Entertainment Relationships

Three Books on How to Love Your (Literal) Neighbor

As Christians, we are called to love our neighbors — that is, everyone. But one of the most impactful ways we can do that is to get to know our literal next-door neighbors. A seemingly random group of people has been assembled in your neighborhood from different backgrounds and belief systems. It can be a perfect opportunity to reach out to people you wouldn’t normally see in your day-to-day activities.

But how do you do it without being pushy or annoying? There are several books that have been released recently that talk about this very thing. Below are three that explore the topic and share how the authors were able to cultivate genuine relationships with their neighbors without being too forward.

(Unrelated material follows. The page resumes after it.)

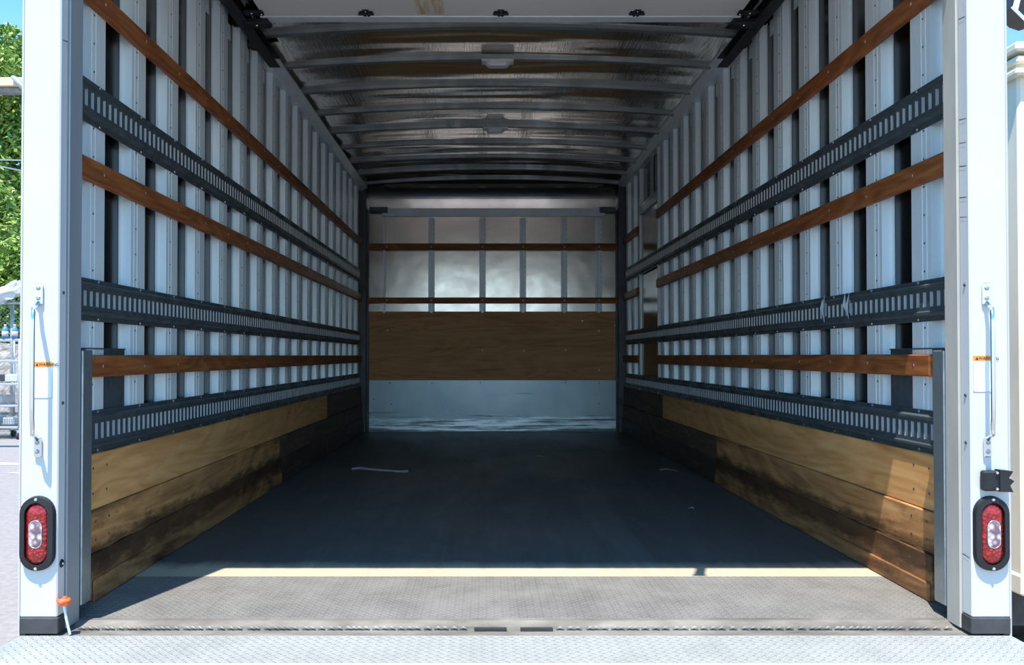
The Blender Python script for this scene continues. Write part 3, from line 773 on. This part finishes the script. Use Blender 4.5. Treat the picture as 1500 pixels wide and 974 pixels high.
# ------------------------------------------------------------------ back wall fittings
def bx(px): return (px - 709)/F*YB
def bz(py): return .70 - (py - 521)/F*YB
e = empty('header_rail', (.08, YB, 2.0)); tag(e, 'riveted aluminium cross rail near the top of the back wall', 'cross rail')
m = MB(); m.cham(bx(560), bx(887), YB-.022, YB-.001, bz(317), bz(305), .003); m.build('rail_body', 'post', e)
for a, c_ in ((542, 568), (878, 901)):
    m = MB(); m.cham(bx(a), bx(c_), YB-.05, YB-.023, bz(312), bz(304), .002); m.build('end_bracket', 'galv', e)
for i, px in enumerate((563, 632, 706.8, 766, 826.5, 877)):
    w_ = .03 if 0 < i else .012
    m = MB(); x = bx(px); m.extr([(x-w_, YB-.001), (x-w_, YB-.004), (x-.012, YB-.004), (x-.010, YB-.020), (x+.010, YB-.020), (x+.012, YB-.004), (x+w_, YB-.004), (x+w_, YB-.001)], 'z', 1.10, 1.985)
    z = 1.13
    while z < 1.97: m.dome((x+w_*.7, YB-.004, z), .0035, (0, -1, 0), .002, 6, 1); z += .05
    tag(m.build('back_wall_post', ['post', 'rivet']), '%s upright riveted post from the left on the aluminium back wall' % ORD[i], 'wall post', 'posts on the back wall')
for (a, c_, nm) in ((357, 367, 'upper'), (436, 444.5, 'lower')):
    m = MB(); m.cham(bx(540), bx(905), YB-.045, YB-.0215, bz(c_), bz(a), .003)
    o = m.build('wooden_rail', 'red_x'); tag(o, '%s dark wooden rail across the back wall' % nm, 'wooden rail', 'varnished wooden rub rails on the truck walls')
    for px in (567, 632, 706.8, 766, 826.5, 877):
        q = MB(); q.dome((bx(px), YB-.045, bz((a+c_)/2)), .007, (0, -1, 0), .003, 8); q.build('screw', 'rivet_light', o)
m = MB(); m.cham(bx(541), bx(901.5), YB-.017, YB-.0005, .474, 1.112, .002); o = m.build('plywood_panel', 'ply_back')
tag(o, 'brown plywood panel across the middle of the back wall', 'plywood panel')
for px, py in ((568, 484), (707, 513), (767, 514), (828, 513), (877, 485), (877, 542), (853, 470), (900, 477)):
    q = MB(); q.dome((bx(px), YB-.017, bz(py)), .007, (0, -1, 0), .002, 8); q.build('screw', 'rivet_light', o)
m = MB(); m.cham(bx(541), bx(901.5), YB-.026, YB-.0175, .001, bz(556.5), .002); m.box(bx(541), bx(901.5), YB-.060, YB-.026, .001, .004)
o = m.build('kick_plate', 'kickplate'); tag(o, 'bluish scuffed steel kick plate at the foot of the back wall', 'kick plate')
for px, py in ((572, 561), (633, 561), (704, 560), (828, 560), (877, 561), (574, 592), (548, 584), (877, 591)):
    q = MB(); q.dome((bx(px), YB-.026, bz(py)), .006, (0, -1, 0), .002, 8); q.build('rivet', 'rivet', o)

# ------------------------------------------------------------------ side door in the right wall
d = struct(MB().box(XR+.012, XR+.045, DA+.012, DB-.012, .275, 1.862).build('door_1', 'skin'), 'smooth dark side door panel in the right truck wall')
m = MB()
for ya, yb_ in ((DA-.012, DA+.014), (DB-.014, DB+.014)): m.cham(XR-.004, XR+.046, ya, yb_, .26, 2.26, .003)
struct(m.build('trim_3', 'post'), 'pale metal jambs either side of the side door')
m = MB(); m.cham(XR-.008, XR+.04, DA+.015, DB-.015, 1.866, 1.93, .003)
m.cham(XR-.002, XR+.028, DA+.28, DA+.31, 1.931, 2.255, .003); m.cham(XR-.012, XR-.0085, DA+.015, DB-.015, 1.915, 1.935, .001)
struct(m.build('trim_4', 'galv_light'), 'metal header over the side door')

# ------------------------------------------------------------------ litter: tape scraps on floor and track
def scrap(pts, z, lab, wd=.012):
    m = MB(); V = []
    for i, (x, y) in enumerate(pts):
        j = random.uniform(.6, 1.3)*wd; V += [(x, y-j, z+.001), (x, y+j, z+.001 + random.uniform(0, .006))]
    m.add(V + [(a, c_, q-.001) for a, c_, q in V], [(2*i, 2*i+2, 2*i+3, 2*i+1) for i in range(len(pts)-1)])
    tag(m.build('tape_scrap', 'tape'), lab, 'tape scrap')
def fp(px, py): y = .70*F/(py-521); return ((px-709)/F*y, y)
scrap([fp(*q) for q in ((516, 687), (530, 686), (545, 688), (558, 689), (575, 690), (598, 691))], 0, 'long pale strip of tape stuck on the dark floor, left of centre', .035)
scrap([fp(*q) for q in ((966, 688), (975, 687), (984, 688), (992, 690))], 0, 'short pale tape scrap on the floor near the right wall', .03)
scrap([fp(*q) for q in ((785, 668), (791, 668), (797, 669))], 0, 'tiny pale scrap on the floor far inside, right of centre', .012)
scrap([fp(*q) for q in ((1008, 744), (1012, 743), (1015, 744))], 0, 'tiny pale scrap on the floor halfway along the right side', .012)
for px, lab in ((1209, 'knotted scrap of clear tape on the right middle track, farther one'), (1244, 'knotted scrap of clear tape on the right middle track, nearer one')):
    y = W('right', .016)*F/(px-709); m = MB()
    for q in range(5):
        a = random.uniform(-.02, .02)
        m.add([(W('right', .016+random.uniform(0, .01)), y+a, .93 - random.uniform(0, .03)), (W('right', .022), y+a+.02, .88), (W('right', .018), y+a*.3+.004, .815+random.uniform(0, .03)), (W('right', .030), y+a-.012, .87)], [(0, 1, 2, 3)])
    m.box(W('right', .014), W('right', .0165), y-.006, y+.006, .85, .90)
    tag(m.build('tape_scrap', 'cord'), lab, 'tape scrap')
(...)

The Turquoise Table by Kristen Schell.

Schell takes the idea of simply being available and puts it into practice in this book, painting a picnic table an eye-catching turquoise and plunking it in her front yard. Sitting there with a cup of coffee, pitcher of water or just a smile, she found that just being brave enough to show up was a catalyst to true relationship-building within her neighborhood. Now, she calls the group of people who have taken on this idea themselves “front yard people” and enables other people to use turquoise tables to create community and change lives, too.

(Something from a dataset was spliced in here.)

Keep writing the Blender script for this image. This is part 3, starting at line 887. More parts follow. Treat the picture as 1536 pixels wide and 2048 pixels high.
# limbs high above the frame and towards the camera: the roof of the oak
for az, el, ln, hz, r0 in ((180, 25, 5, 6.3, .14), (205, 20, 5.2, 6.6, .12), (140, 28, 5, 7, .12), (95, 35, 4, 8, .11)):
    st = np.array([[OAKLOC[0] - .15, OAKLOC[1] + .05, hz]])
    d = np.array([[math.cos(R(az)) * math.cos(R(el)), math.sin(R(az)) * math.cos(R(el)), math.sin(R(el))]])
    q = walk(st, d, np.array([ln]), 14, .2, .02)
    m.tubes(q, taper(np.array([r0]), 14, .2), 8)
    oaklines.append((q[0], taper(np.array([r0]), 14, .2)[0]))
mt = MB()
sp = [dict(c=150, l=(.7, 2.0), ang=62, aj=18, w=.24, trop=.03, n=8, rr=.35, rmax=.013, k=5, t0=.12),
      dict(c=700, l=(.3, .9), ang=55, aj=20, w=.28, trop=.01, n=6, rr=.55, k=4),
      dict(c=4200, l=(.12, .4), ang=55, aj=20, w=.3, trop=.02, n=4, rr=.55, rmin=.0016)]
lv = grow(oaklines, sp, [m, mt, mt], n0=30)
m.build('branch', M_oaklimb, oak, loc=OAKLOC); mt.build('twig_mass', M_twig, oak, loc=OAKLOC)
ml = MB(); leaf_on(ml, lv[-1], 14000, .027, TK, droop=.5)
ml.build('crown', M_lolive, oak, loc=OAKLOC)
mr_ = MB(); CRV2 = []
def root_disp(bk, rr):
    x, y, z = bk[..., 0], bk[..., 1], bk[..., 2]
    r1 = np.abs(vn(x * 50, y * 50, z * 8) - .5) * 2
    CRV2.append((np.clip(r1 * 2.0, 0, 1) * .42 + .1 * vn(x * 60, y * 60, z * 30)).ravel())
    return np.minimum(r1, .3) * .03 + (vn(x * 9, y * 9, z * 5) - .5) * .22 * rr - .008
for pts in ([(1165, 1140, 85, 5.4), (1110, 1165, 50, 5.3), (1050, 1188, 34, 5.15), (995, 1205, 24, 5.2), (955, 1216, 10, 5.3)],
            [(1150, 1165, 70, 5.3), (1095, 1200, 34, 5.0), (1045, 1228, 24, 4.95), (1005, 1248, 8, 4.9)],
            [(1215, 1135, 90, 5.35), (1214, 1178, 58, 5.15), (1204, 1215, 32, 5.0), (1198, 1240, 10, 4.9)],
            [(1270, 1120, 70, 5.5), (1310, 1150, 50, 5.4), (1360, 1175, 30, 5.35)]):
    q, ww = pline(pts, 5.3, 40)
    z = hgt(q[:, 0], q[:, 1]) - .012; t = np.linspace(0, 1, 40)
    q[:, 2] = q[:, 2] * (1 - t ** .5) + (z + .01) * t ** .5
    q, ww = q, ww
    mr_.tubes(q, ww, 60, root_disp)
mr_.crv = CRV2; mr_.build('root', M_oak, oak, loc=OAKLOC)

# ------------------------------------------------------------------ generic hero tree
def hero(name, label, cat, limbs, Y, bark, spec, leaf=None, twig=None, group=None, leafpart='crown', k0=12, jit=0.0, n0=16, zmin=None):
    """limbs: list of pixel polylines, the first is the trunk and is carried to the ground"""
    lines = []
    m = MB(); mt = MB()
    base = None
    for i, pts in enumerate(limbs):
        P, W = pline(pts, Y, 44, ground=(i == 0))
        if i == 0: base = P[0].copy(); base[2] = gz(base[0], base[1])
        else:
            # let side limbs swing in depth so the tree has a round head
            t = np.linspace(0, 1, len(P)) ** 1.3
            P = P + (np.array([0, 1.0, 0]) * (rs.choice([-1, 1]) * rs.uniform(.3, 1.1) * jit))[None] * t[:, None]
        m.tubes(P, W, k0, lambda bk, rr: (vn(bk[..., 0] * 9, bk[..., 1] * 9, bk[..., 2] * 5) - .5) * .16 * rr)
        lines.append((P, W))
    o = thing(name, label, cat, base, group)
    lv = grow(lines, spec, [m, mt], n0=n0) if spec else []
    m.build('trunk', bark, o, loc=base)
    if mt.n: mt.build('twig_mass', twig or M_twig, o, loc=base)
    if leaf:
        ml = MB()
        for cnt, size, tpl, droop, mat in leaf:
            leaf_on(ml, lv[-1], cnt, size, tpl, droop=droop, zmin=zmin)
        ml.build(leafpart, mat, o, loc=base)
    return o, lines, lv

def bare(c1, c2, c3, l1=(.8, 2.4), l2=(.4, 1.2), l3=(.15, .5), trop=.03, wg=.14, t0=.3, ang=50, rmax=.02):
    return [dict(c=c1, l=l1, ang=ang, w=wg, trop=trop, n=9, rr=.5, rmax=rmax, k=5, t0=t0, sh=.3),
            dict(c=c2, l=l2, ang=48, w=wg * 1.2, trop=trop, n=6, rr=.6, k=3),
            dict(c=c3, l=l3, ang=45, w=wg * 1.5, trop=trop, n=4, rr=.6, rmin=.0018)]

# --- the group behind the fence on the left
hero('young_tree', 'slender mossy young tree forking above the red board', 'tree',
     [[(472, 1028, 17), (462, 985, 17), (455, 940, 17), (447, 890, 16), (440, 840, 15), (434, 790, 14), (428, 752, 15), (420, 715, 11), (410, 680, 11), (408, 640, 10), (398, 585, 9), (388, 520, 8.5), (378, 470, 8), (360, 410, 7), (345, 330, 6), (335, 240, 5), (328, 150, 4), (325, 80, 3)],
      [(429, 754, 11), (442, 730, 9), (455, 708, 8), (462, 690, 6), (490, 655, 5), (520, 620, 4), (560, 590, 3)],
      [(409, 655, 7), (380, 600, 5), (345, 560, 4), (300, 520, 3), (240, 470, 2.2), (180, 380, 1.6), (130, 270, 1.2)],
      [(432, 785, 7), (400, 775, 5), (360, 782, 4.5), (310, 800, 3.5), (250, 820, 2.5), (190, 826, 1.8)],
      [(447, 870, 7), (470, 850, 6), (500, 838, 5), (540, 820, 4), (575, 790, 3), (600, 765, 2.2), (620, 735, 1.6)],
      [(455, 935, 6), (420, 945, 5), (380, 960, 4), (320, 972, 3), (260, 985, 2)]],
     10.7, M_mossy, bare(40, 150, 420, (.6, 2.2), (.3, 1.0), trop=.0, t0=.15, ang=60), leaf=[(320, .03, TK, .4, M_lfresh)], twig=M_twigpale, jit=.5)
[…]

The Art of Neighboring by Jay Pathak and Dave Runyon

Pathak and Runyon are two pastors who decide to take the call of Jesus literally when he says to “love your neighbor,” but with the nuance of not making our neighbors our “projects.” The authors urge readers to form true relationships with the people around them and gives practical advice on how to do so. What does it look like to be a good neighbor to those right next door? This book explores this concept and challenges us to get outside our comfort zone to love others well.

How to Love Your Neighbor Without Being Weird by Amy Lively

The quirk of Lively’s sense of humor is evident in the title of this book, speaking to the main fear of most Christians when it comes to pursuing relationships with our neighbors: what if they think I’m weird? Lively bravely steps into this tension with simple, practical steps on how to overcome your fear and be a neighbor using your God-given personality and gifts — not forcing you to be someone you’re not. She shares personal stories of how she, too, faced her fear and the blessings and life-change that resulted from following God’s calling.